Vor 85 Jahren vollzogen sich in Schlesien territoriale Veränderungen
Die Folgen waren von kurzer Dauer, der Zweite Weltkrieg änderte noch einmal die Karte Europas.
Ende September 1938 erkannten Großbritannien und Frankreich die Ansprüche Deutschlands auf das Sudetenland an und – in der Überzeugung, den Frieden zu retten – zwangen de facto im Münchner Abkommen die Regierung in Prag zu Gebietskonzessionen gegenüber dem Deutschen Reich. Die schwierige Situation der Tschechoslowakei nutzten anschließend Polen und Ungarn aus, um mit dem geschwächten Nachbarn alte Rechnungen zu begleichen.

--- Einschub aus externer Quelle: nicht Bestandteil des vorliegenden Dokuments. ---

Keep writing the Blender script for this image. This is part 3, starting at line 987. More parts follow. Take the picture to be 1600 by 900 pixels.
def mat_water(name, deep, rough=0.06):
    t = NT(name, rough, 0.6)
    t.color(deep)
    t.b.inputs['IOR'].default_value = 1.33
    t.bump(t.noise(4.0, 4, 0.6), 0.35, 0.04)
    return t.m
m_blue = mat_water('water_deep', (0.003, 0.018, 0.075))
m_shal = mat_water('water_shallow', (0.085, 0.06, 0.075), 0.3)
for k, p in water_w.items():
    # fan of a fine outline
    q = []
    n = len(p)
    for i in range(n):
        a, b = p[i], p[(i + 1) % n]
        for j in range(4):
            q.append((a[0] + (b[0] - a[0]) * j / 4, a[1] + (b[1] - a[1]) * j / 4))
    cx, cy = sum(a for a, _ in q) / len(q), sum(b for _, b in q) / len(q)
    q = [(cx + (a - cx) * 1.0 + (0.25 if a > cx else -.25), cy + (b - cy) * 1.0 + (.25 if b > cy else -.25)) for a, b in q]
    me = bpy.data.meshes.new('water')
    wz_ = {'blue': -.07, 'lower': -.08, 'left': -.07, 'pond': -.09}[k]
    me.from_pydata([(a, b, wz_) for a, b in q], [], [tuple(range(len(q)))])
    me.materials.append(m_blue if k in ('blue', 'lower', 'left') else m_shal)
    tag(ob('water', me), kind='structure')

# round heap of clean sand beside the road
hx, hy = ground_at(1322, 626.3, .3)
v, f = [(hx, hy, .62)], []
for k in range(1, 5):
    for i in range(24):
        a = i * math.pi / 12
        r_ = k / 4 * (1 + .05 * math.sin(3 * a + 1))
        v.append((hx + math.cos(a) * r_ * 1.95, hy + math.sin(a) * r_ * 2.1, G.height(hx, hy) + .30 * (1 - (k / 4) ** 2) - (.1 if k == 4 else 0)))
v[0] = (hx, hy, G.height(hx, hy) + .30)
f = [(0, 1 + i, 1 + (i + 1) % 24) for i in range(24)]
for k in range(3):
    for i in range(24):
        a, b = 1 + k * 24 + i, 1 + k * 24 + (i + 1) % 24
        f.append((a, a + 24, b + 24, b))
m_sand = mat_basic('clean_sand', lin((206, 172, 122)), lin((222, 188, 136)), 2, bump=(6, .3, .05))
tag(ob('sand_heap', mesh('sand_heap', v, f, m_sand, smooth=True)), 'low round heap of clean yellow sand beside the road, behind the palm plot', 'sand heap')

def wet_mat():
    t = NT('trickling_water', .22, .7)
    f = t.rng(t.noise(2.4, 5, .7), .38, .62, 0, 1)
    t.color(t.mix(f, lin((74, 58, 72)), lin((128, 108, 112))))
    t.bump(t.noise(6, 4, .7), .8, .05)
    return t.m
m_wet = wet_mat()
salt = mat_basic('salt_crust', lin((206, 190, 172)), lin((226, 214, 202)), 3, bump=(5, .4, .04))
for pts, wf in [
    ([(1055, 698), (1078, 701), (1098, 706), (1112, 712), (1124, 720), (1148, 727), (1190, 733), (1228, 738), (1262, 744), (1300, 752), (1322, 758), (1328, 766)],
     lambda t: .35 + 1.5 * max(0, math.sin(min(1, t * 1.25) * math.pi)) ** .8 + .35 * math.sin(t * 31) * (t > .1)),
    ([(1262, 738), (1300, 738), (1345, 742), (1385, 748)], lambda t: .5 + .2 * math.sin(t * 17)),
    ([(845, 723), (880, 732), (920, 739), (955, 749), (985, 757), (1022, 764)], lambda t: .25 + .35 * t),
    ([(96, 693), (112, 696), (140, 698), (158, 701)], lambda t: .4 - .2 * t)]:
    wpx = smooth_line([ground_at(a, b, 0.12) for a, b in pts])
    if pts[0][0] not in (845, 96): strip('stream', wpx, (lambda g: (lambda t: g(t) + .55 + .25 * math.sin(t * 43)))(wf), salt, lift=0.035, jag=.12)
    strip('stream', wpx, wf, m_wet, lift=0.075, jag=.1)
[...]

Warschau forderte in einem Ultimatum den Anschluss der von polnischsprachiger Bevölkerung bewohnten Teile des Teschener Schlesien. Ungarn wurden wiederum im sog. Ersten Wiener Schiedsspruch mehrheitlich ungarisch besiedelte Teile der Südslowakei zugesprochen.
Am 1. Oktober überschritten die Verbände der Wehrmacht die Grenze zur Tschechoslowakei und besetzten in den Folgetagen die dem Deutschen Reich im Münchner Abkommen zugesprochenen Gebiete. Ihre Fläche betrug knapp 29.000 km2, ca. 85% der Bevölkerung machen dort Deutsche aus. Im fast gesamten ober- und niederschlesischen Abschnitt wurde die deutsch-tschechoslowakische Grenze nach Süden verschoben – am tiefsten, um. ca. 70 km, im Raum Sternberg (Šternberk) – Mährisch Trübau (Moravská Třebová).
Westlich von Bad Kudowa (Kudowa Zdrój) befand sich wiederum eine der wenigen Stellen an der bisherigen deutsch-tschechoslowakischen Grenze, die von den Münchner Bestimmungen unberührt blieben. Da die gegenüber diesem niederschlesischen Kurort gelegene Stadt Nachod (Náchod) fast ausschließlich von Tschechen bewohnt war, blieb die Trennungslinie dort unverändert. Bei den an Deutschland angeschlossenen Gebieten handelte sich um Teile der historischen Regionen Böhmen und Mähren sowie den größeren Teil Tschechisch-Schlesiens.
Forderungen des polnischen Staates
Nach dem Abschluss des Münchner Abkommens stellte Warschau ein Ultimatum an die Prager Regierung. Angesichts ihrer ausweglosen Situation akzeptierte die Tschechoslowakei die darin enthaltenen Forderungen. Daraufhin besetzte die polnische Armee zwischen dem 2. und dem 11. Oktober 1938 das Olsagebiet – den überwiegend von polnischsprachiger Bevölkerung bewohnten Teil des Teschener Schlesien (insgesamt ca. 900 km2). Warschau sah darin einen „Akt der historischen Gerechtigkeit“, da die 1920 im Teschener Schlesien gezogene Grenze aus polnischer Perspektive ein „Ergebnis des tschechischen Verrats“ gewesen sei und in dieser Form nur deshalb durchgesetzt worden sei, weil Polen damals im Osten einen erschöpfenden Krieg gegen das Sowjetrussland geführt habe.
Territorialen Veränderungen von kurzer Dauer
Die territorialen Veränderungen infolge des Münchner Abkommens waren nur von kurzer Dauer. Nach der Zerschlagung des tschechoslowakischen Reststaates im März 1939 wurde die nur fünf Monate zuvor festlegte Staatsgrenze auf die Grenze zwischen dem Reich und dem von Berlin abhängigen Protektorat Böhmen und Mähren reduziert. Nicht einmal ein Jahr dauerte die Zugehörigkeit des Olsagebietes zu Polen. Bereits im September 1939 wurde es nach der Teilung des Landes zwischen Deutschland und die Sowjetunion dem Reich einverleibt. Mit dem Ende des Zweiten Weltkrieg wurden alle Bestimmungen des Münchner Abkommens und die als dessen Folge durchgeführten Grenzverschiebungen für ungültig erklärt. Die ursprüngliche deutsch-tschechoslowakische Grenze wurde somit in ihrem ober- und niederschlesischen Abschnitt 1945 zur Grenze zwischen der Tschechoslowakei und Polen bzw. den polnisch verwalteten Gebieten und im Teschener Schlesien setzte Moskau die Wiederherstellung der polnisch-tschechoslowakischen Grenze von 1920 durch.